Now, it is weird to see Virtual Reality (VR) mentioned here when I have not hinted at all throughout the two posts, and what connection it has to the “web 3.0 dream” in the title is not clearly seen, even in the industry. However, I think VR is the key for blockchain technology, like NFT and Defi protocol, to fully grow. Let’s take gaming for instance.


What if, there is an online RPG game likes GTA, but you can “feel” your interaction in every touches or actions? What if you can experience things you have not yet to try in real life like sky-diving from your own one of a kind helicopter? What if, there is an online shooting game likes Valorant, but you can cast spells or skills by voice commanding? What if the visual changes depending on your skin, making it more beautiful and grander with a special season-limited skin? And what if, you can work from home, but able to visit all brands around the countries, as well as in foreign markets? What if you can also create your own dream land, where customized jet black dinosaurs are flying and Batman is playing poker with Iron Man, while you and your friends are busy watching a football match live in a stadium thousands of miles away from your physical body?

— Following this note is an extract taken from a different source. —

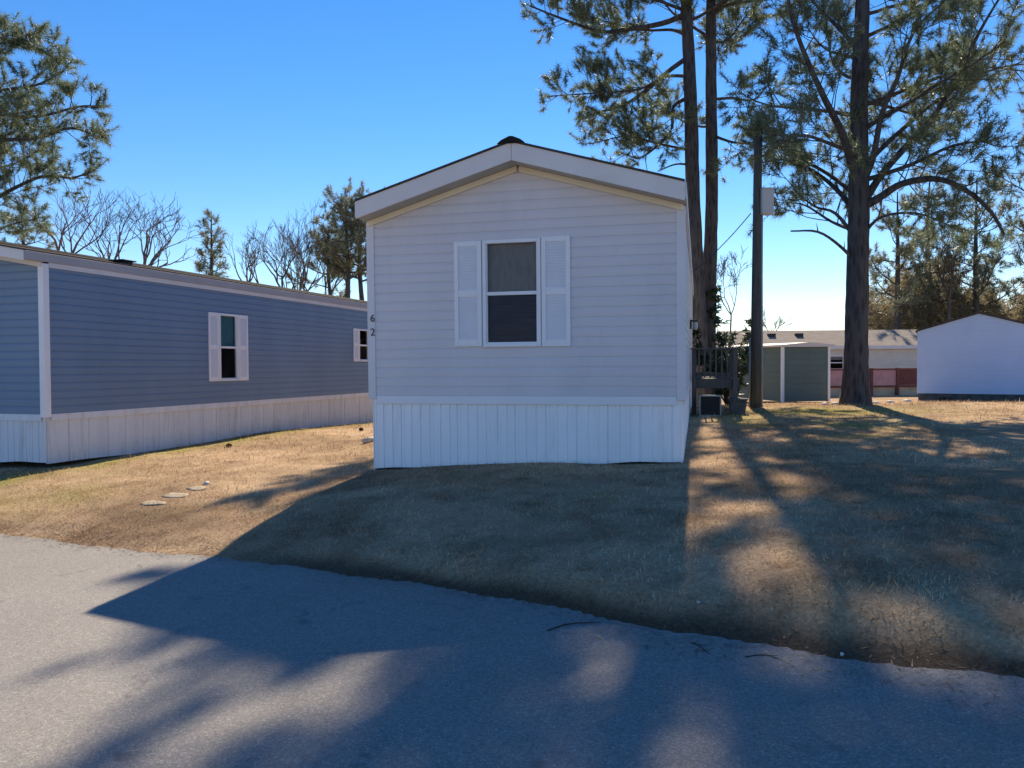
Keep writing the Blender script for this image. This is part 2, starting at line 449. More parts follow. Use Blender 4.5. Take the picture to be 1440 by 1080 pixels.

All of that can come true only when VR and blockchain technology has matured. In fact, it is not that far away. Recently, MKBHD posted a video reviewing dope tech, in which a VR handset is mentioned. Although there is room for improvement, it can be seen that the technology is really close to a break out. In fact, there are already studies looking into the crossing path of VR, AR and blockchain helping each other to grow[5].


Verdict

From all the points being made, the outlook for a world of web 3.0 is very promising, even if it is facing majors challenges from technical standpoints, regulation issues and cyber security perspectives. Moving forward, although I think the future of web 3.0 and blockchain are not very similar to what the majority are imagining, I predict that this case will be similar to previous generations thought of web 2.0 in the late 1990s and early 2000s. There will definitely be some areas developed in an unbelievable way, there will also be very different from our current expectation.


However, just like any technology invented before blockchain, regulation will catch up to it and dictate not only its behaviour, but also its development. Hence, there is a need for startups to work with regulators in order to create successful sustainable ventures. Plus, we should also be prepared for further impacts of blockchain on other sectors, like national currency, VR gaming or VR social media as the required developments are being closed to mature.